Monday, May 12, 2008


I’m running the circuit: from the foyer through the little hallway—the one with the high shelf of books about Eastern Orthodox iconography and Turkomen rugs—and through the kitchen (the vinyl floor looks like a brick patio; a red stepstool sits under the shelf of hippie cookbooks), through the pantry with its weird little sink and its glass-paned cabinets (our family’s food is on the lower right shelves), and into the dining room, where spider plants hang over a newspaper-strewn table . I’m running with all the speed I can manage, but it’s like I’m running through sand. My muscles strain but I’m barely moving. It’s a dream, of course. Forgive the creaky narrative device. I make it though the double doors into the living room and through the other double doors, back into the foyer. That’s the circuit. I look over my shoulder and see what’s chasing me. It’s an angel, a cherub--a fat, winged baby hovering behind me like a hummingbird.

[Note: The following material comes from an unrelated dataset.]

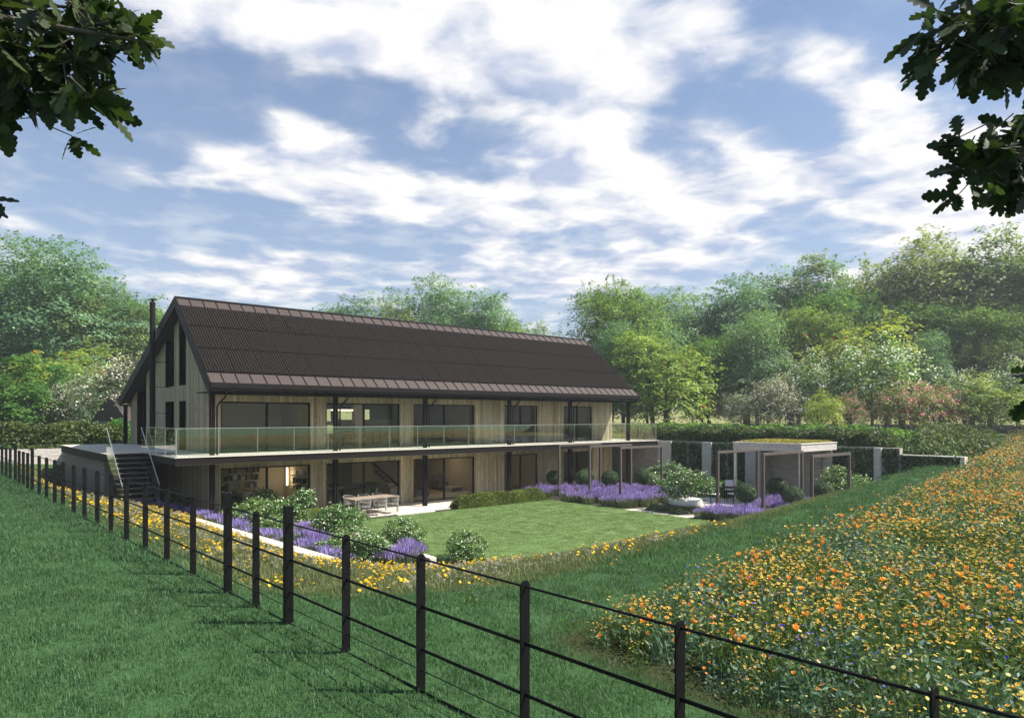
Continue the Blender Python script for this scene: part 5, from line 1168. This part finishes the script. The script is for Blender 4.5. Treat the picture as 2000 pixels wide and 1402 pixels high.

This was a recurring dream in my childhood, mysteriously linked in my mind to the fire that Nate started in the crawl space under the roof when I was five or six years old. It’s just one of many recurring dreams I used to have about 2 Garden Terrace.

Firemen on the roof

It’s been over twenty years since I last slept in the house, but I still dream there—less frequently as time passes, but surprisingly often. And when I wake up, it’s like I’ve been dreaming of a lost civilization… an Atlantis… and I feel a pang of grief and longing. The place was so vast, so baroque, so variously populated and complete. I know everyone feels the loss of their childhood in some way; thus the question that pursues me like the fat, winged baby: Am I just feeling what everyone feels? Or is it something more epic? Because the Terrace was not just our house. It was an institution supporting a now-extinct way of life. Now that we’ve lost Desch, it’s really truly good and gone. But the fire cherub still hovers, and it wants stories. And pictures. Calling all Atlantians.